Why He Wasn’t Champion
Shavers was a “cast-off titan” — too dangerous to be ignored, too raw to control. Limited stamina, poor defense, timing sometimes faltered. But in any round, he could destroy the best. Shavers was the nightmare of favorites — a risk no one wanted.
Place in the Pantheon
In Ali’s era, Shavers was kinetic truth. If Ali was the poet, Foreman the redeemed, Frazier the worker, Norton the philosopher, Shavers was the law. He had the power to shake the world, but lacked the form. In the circus of heroes, he was feared — the embodiment that one punch could change everything.
Ken Norton
Part of the greats, even if never undisputed champion. Not a myth of violence like Foreman or Shavers, nor a prophet like Ali. An intelligent warrior, a thinker in a gladiator’s body. Born 1943, Illinois; 42 wins, 7 losses, 1 draw. Athletically, defensively, technically superb, known for his cross-arm block. 1973: defeated Ali on points, breaking his jaw.
Norton studied opponents meticulously, analyzed movements, built defense systematically. The engineer of the ring. Ali said:
“Ken Norton was one of the best fighters I ever faced. He made me think, he made me work.”

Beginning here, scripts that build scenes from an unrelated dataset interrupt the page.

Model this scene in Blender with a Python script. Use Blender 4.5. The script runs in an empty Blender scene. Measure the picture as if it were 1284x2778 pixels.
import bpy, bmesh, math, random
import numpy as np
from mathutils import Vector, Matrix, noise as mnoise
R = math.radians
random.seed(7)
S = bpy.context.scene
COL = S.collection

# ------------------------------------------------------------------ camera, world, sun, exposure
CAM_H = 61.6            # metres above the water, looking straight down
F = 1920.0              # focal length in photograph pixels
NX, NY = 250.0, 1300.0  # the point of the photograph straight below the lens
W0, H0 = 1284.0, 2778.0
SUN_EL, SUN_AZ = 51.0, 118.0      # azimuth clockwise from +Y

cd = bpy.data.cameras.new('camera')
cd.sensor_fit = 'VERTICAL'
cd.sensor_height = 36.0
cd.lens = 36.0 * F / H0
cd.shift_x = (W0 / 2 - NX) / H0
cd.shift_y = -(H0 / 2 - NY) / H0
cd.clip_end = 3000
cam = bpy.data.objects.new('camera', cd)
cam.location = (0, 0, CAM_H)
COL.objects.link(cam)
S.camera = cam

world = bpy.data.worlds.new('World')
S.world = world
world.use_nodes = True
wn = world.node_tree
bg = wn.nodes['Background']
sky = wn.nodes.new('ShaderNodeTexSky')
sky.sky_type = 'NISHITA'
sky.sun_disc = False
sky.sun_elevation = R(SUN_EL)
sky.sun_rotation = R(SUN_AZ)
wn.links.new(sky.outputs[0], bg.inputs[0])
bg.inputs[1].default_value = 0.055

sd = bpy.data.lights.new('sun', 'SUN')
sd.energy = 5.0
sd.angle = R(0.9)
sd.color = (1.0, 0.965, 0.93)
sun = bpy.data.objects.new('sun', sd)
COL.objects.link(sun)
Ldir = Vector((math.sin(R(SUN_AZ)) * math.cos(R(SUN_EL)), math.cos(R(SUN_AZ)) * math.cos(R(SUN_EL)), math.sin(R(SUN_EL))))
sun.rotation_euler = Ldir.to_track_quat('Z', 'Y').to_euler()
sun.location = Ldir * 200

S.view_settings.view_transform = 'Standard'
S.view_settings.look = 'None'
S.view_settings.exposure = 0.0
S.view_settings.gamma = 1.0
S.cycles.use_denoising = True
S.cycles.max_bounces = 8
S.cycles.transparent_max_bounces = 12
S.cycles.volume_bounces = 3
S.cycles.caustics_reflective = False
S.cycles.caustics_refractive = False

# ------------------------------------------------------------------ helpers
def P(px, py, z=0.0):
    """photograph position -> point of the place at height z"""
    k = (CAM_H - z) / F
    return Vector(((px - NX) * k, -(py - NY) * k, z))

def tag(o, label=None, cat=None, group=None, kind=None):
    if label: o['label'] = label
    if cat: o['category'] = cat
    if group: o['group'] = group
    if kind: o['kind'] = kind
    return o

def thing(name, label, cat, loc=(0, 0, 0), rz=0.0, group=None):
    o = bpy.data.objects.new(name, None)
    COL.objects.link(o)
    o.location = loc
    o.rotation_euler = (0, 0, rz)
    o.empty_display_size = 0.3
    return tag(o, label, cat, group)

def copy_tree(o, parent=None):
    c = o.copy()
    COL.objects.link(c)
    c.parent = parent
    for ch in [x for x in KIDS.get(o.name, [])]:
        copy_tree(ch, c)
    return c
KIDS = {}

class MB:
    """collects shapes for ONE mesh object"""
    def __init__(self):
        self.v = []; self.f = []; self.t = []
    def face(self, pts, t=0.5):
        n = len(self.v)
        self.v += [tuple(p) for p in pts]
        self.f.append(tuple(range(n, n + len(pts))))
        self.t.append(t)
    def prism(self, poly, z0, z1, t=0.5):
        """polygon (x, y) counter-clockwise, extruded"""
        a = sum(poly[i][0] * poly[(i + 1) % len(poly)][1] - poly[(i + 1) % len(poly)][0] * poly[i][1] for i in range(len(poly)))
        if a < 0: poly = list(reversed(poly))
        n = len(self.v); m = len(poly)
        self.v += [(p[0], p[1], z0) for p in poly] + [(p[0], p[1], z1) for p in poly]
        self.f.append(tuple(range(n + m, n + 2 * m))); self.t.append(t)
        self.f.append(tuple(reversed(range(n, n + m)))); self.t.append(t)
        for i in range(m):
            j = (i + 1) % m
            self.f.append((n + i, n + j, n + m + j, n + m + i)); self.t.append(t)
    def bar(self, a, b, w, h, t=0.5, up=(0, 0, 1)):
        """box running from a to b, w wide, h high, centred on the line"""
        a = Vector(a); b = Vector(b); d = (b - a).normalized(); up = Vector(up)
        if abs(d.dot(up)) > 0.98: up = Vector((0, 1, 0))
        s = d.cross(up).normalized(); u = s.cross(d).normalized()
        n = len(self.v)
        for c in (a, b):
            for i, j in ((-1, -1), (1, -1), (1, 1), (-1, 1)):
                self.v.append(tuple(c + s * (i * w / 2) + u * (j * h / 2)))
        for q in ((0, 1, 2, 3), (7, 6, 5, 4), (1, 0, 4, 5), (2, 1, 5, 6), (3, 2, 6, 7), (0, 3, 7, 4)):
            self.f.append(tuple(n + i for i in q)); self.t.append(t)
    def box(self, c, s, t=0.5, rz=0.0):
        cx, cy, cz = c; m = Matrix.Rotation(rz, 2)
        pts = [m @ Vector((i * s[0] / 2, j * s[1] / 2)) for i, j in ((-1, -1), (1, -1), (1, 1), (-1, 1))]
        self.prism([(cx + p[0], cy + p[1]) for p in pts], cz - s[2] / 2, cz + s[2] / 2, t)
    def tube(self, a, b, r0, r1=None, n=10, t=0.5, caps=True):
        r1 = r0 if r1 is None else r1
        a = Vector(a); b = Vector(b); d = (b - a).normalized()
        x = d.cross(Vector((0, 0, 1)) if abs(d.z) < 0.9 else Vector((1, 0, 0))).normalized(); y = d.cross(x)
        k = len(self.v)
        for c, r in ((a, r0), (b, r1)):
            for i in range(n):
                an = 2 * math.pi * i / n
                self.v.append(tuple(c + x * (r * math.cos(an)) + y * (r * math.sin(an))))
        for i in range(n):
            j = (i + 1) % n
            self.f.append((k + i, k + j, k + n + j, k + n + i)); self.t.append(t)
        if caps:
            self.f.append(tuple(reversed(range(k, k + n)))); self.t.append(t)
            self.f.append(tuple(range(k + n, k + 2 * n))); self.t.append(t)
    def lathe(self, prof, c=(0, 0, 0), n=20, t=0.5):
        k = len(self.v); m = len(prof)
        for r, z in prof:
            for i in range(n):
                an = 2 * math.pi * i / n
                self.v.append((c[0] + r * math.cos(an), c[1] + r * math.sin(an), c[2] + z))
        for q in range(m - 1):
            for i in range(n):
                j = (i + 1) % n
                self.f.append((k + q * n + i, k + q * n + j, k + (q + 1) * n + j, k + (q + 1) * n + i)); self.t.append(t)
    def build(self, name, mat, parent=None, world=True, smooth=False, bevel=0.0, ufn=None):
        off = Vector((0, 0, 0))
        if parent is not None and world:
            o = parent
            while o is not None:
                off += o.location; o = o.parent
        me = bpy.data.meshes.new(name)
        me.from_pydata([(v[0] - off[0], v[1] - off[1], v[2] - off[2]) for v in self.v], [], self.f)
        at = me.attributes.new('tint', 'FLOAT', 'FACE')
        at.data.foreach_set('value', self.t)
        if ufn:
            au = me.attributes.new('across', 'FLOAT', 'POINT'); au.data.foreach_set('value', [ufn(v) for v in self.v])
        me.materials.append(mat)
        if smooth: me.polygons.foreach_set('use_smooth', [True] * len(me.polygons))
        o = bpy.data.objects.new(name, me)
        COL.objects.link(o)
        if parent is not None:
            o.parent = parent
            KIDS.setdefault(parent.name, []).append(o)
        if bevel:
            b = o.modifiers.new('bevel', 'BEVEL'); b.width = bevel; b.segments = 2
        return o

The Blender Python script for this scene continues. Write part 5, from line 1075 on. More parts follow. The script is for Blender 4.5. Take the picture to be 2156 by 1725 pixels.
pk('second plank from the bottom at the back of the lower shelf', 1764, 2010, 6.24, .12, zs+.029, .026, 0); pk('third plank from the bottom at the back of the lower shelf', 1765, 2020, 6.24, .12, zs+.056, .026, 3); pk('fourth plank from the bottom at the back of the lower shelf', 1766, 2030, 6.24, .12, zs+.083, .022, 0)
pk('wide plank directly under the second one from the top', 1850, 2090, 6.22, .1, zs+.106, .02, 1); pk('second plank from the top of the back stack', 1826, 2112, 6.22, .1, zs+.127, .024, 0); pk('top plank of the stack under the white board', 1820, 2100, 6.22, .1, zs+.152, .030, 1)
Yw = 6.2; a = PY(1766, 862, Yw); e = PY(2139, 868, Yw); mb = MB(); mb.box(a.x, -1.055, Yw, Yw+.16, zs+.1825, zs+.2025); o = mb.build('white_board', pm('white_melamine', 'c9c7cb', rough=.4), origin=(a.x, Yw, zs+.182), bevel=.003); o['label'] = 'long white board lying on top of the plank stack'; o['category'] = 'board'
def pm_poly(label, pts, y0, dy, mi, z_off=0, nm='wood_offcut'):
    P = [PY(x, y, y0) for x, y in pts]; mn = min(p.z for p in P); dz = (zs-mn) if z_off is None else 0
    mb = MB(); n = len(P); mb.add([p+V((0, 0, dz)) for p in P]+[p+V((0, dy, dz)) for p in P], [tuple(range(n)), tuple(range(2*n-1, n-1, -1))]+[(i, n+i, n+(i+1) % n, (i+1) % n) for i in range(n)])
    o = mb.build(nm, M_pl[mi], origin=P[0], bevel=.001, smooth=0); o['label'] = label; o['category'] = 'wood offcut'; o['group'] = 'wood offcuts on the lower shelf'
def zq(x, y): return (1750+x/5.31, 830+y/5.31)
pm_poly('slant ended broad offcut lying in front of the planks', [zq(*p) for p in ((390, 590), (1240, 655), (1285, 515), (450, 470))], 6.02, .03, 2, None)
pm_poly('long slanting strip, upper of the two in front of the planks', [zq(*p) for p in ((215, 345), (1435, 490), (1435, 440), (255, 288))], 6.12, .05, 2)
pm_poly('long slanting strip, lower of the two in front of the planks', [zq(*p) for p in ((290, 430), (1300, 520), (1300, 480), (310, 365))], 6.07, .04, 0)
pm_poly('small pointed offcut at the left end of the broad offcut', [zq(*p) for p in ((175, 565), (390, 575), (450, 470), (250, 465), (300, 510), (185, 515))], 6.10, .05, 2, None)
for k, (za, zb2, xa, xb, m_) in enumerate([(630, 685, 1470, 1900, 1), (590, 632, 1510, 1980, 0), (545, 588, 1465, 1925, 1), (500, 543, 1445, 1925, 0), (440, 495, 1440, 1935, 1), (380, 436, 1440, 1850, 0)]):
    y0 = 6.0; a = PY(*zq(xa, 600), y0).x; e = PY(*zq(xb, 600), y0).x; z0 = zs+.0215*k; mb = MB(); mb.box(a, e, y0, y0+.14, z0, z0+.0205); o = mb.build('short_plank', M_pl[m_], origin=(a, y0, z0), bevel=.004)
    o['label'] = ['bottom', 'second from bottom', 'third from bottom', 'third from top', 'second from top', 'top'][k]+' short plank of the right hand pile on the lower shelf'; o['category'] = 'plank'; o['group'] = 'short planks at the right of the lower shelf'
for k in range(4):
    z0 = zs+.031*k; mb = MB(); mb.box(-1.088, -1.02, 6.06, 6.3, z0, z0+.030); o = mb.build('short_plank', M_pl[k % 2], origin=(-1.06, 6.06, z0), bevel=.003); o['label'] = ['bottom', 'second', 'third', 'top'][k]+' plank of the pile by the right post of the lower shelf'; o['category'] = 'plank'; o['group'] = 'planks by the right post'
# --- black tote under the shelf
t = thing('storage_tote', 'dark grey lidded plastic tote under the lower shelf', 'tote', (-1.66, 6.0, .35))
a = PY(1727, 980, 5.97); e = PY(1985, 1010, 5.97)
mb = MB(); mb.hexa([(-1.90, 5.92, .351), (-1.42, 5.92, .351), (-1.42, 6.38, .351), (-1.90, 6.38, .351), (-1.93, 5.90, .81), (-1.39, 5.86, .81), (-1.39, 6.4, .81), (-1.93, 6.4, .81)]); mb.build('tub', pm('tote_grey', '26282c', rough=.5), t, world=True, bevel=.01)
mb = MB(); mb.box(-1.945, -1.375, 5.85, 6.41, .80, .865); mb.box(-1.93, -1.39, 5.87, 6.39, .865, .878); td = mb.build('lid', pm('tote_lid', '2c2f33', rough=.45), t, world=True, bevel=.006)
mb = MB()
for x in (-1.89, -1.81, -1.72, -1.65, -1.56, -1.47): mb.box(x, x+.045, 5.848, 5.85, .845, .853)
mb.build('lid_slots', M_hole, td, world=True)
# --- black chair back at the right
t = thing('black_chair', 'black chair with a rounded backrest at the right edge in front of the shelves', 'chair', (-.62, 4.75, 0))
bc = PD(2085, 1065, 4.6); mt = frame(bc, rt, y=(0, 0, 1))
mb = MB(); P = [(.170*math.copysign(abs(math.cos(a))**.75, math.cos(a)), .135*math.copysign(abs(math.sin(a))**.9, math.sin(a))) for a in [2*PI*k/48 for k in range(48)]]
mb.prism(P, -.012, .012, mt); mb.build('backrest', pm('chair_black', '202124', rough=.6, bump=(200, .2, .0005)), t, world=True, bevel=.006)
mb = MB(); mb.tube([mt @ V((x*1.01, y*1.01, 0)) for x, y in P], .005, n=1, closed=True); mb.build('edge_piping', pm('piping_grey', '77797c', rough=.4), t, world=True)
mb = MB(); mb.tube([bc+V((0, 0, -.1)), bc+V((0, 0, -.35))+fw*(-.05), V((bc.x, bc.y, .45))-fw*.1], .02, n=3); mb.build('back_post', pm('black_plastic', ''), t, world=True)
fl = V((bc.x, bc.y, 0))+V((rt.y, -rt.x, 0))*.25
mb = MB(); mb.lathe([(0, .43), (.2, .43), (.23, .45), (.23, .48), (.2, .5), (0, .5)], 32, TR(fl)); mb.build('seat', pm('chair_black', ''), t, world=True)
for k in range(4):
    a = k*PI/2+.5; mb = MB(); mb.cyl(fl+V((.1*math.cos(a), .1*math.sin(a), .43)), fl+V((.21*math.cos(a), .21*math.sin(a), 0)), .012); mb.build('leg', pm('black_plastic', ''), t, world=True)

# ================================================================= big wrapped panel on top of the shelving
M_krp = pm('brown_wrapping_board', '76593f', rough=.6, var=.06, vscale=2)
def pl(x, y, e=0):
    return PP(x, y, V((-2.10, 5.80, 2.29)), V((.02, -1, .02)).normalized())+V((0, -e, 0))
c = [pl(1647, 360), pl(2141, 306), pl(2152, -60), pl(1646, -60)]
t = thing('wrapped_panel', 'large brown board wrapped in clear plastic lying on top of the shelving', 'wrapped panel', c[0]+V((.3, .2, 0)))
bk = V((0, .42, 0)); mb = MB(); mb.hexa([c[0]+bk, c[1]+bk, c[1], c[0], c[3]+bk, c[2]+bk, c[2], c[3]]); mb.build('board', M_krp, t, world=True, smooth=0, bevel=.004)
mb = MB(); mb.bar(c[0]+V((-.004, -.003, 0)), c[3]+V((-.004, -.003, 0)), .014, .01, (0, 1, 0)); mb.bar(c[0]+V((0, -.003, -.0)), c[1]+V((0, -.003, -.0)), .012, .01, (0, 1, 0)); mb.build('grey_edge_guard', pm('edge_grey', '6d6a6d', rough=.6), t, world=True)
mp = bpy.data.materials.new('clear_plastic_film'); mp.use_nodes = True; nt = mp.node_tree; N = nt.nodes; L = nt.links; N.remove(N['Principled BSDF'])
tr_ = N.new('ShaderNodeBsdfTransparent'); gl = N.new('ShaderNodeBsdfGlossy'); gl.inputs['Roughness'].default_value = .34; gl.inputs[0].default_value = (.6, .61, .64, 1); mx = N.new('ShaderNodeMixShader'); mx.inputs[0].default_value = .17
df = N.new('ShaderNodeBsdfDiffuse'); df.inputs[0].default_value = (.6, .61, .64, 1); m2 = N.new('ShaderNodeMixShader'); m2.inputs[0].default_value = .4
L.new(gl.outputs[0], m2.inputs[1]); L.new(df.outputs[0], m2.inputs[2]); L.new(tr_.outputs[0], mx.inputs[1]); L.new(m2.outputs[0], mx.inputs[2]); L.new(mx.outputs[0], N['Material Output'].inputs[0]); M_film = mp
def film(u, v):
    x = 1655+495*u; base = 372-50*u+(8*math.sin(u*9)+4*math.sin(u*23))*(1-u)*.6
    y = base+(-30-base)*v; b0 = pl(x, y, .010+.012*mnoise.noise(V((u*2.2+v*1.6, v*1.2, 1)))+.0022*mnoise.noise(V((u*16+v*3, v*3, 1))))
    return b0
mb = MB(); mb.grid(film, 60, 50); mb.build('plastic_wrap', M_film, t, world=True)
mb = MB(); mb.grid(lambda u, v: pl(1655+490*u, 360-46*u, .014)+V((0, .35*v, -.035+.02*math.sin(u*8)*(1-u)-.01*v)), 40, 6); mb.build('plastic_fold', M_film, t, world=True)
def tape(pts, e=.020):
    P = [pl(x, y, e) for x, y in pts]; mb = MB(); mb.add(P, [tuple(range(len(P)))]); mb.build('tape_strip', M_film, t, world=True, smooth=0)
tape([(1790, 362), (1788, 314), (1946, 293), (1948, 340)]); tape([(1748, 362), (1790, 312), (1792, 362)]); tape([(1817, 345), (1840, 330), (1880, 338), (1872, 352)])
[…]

Foreman overwhelmed Norton in 1974 in two rounds. Norton fought ghosts, too rational for myth, too controlled for the masses, yet technically able to beat anyone once in rhythm. Apollonian counterpoint in a Dionysian era — measure and order amid violence, ecstasy, and hubris.
Larry Holmes
Holmes, in the heavyweight mythology, was the architect among titans — technically brilliant, strategically superior, less poetically mythic than Ali or Foreman. Persistent, precise, consistent. Born 1949, Georgia; 69 wins, 44 KOs, 6 losses in nearly 30 years. WBC heavyweight champion 1978–1985. Legendary victories over Ken Norton, Gerry Cooney, Mike Weaver, Tim Witherspoon, Trevor Berbick. Holmes epitomized dominance before Tyson arrived.